### YOUR TASK
Look through the material below for "scene". Copy every line that contains it.

□ □ □

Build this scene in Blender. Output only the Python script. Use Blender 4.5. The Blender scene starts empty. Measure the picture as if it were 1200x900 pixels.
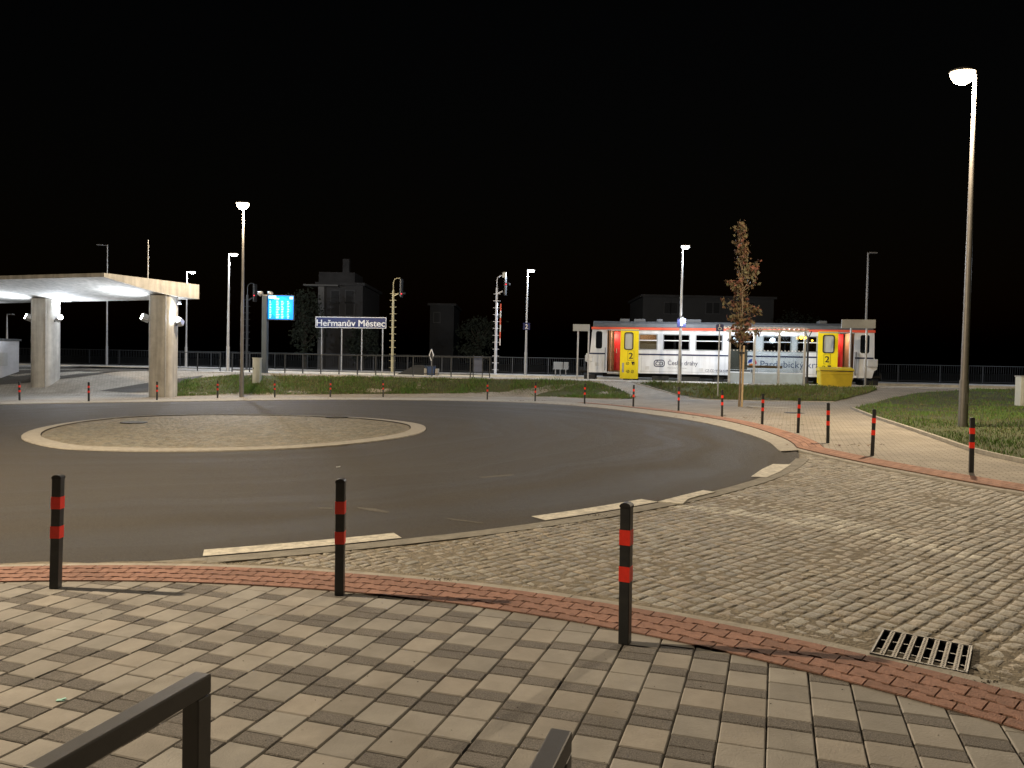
import bpy, bmesh, math, random
from mathutils import Vector, Matrix, noise
from mathutils.geometry import delaunay_2d_cdt
R = math.radians
random.seed(7)
S = bpy.context.scene
COL = S.collection
# ---------------------------------------------------------------- camera
F, CH, ROLL, PITCH = 900.0, 1.6, 0.02, math.atan(24 / 900)
cr, sr, cp, sp = math.cos(ROLL), math.sin(ROLL), math.cos(PITCH), math.sin(PITCH)
cam = bpy.data.objects.new('camera', bpy.data.cameras.new('camera')); COL.objects.link(cam)
m = Matrix.Identity(4)
for i, c in enumerate(((cr, sp * sr, cp * sr), (-sr, sp * cr, cp * cr), (0, -cp, sp), (0, 0, CH))):
    for j in range(3): m[j][i] = c[j]
cam.matrix_world = m
cam.data.lens = 27; cam.data.sensor_width = 36; cam.data.clip_end = 3000; cam.data.clip_start = .05
S.camera = cam
# ---------------------------------------------------------------- sky (night)
W = bpy.data.worlds.new('World'); S.world = W; W.use_nodes = True
nt = W.node_tree; bg = nt.nodes['Background']
sky = nt.nodes.new('ShaderNodeTexSky'); sky.sky_type = 'NISHITA'; sky.sun_disc = False
sky.sun_elevation = R(-1); sky.sun_rotation = R(200)
nt.links.new(sky.outputs[0], bg.inputs[0]); bg.inputs[1].default_value = 0.003
S.view_settings.view_transform = 'Standard'; S.view_settings.look = 'None'
S.view_settings.exposure = 0.0; S.view_settings.gamma = 1.0
S.cycles.use_denoising = True
S.cycles.max_bounces = 5
S.cycles.sample_clamp_indirect = 4.0
WARM = (1.0, 0.80, 0.55); COOL = (0.80, 0.88, 1.0)
P_STREET, P_PLAT = 5200, 1650

# ---------------------------------------------------------------- terrain and rays
ZP, ZP2, K = 0.80, 0.90, 0.16            # platform one and two levels; track line slope
YS = [(-60, 38), (-40, 38), (-16, 37), (0, 36.2), (4, 35.5), (10, 31.5), (14, 29), (25, 26), (60, 26)]
def interp(T, x):
    if x <= T[0][0]: return T[0][1]
    for (a, b), (c, d) in zip(T, T[1:]):
        if x <= c: return b + (d - b) * (x - a) / (c - a)
    return T[-1][1]
def G(x, y):
    base = .02 * max(-40, min(40, x))
    ys = interp(YS, x); ye = 38.0 - K * x
    s = max(0, min(1, (y - ys) / max(.5, ye - ys))); s = s * s * (3 - 2 * s)
    return base + (ZP - base) * s
def ray(u, v):
    a = (u - 600) / F; b = (450 - v) / F
    x = a * cr - b * sr; y = a * sr + b * cr
    return Vector((x, cp + y * sp, -sp + y * cp))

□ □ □

### EXPECTED OUTPUT
Build this scene in Blender. Output only the Python script. Use Blender 4.5. The Blender scene starts empty. Measure the picture as if it were 1200x900 pixels.
S = bpy.context.scene